I very much look forward to meeting the journalists in this room, many of whom I have not had the opportunity to meet personally, and have those kinds of conversations. 

I want to understand whether you think the focus on care and kindness and respect defines the modernity of the Governor-General and the Commander-in-Chief. 

I want to show how the modernity in high office, and tell you how I think it represents the how and why of my engagement with all Australians, without any question, all Australians as your Governor-General. 

So I look forward to doing that, and tonight was a bit of a provocation to suggest that we can have those conversations and do that with a dose of mutual respect, even if we don’t agree with each other all the time. That goes back to disagreeing well. 

And perhaps that is what Charles Bean would have expected of someone in higher office, given his commitment to truth and perspective. 

We look to the chroniclers of today – war correspondents, photographers and artists all of them – to turn the same steady gaze onto us. All of us in whatever role we play. And through their stories, they show us to ourselves. 

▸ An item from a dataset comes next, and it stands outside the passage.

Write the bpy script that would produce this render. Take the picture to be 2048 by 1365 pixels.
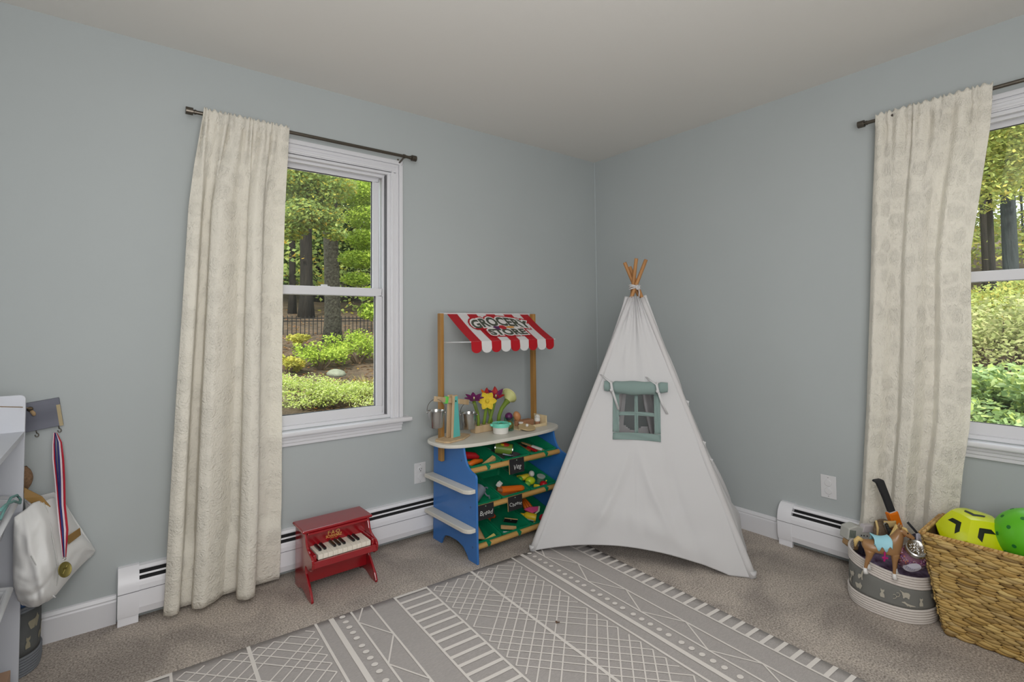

I want to thank all the correspondents, all the journalists, everyone involved in the way in which things are commemorated by the Bean Foundation, for everything that you have always done to bring that story to us. Whether from overseas or at home. 

I want to thank all of you who give your own skill, intellect, creativity, compassion and insight to enrich, preserve and share the enduring stories of Australia at war and peace. 

And I want to particularly thank the Bean Foundation for working so hard over so many years to ensure that is what we all continue to do and that Charles Bean’s commemoration inspires everyone, including a generation that might not have been as attached to that history to learn and understand and care.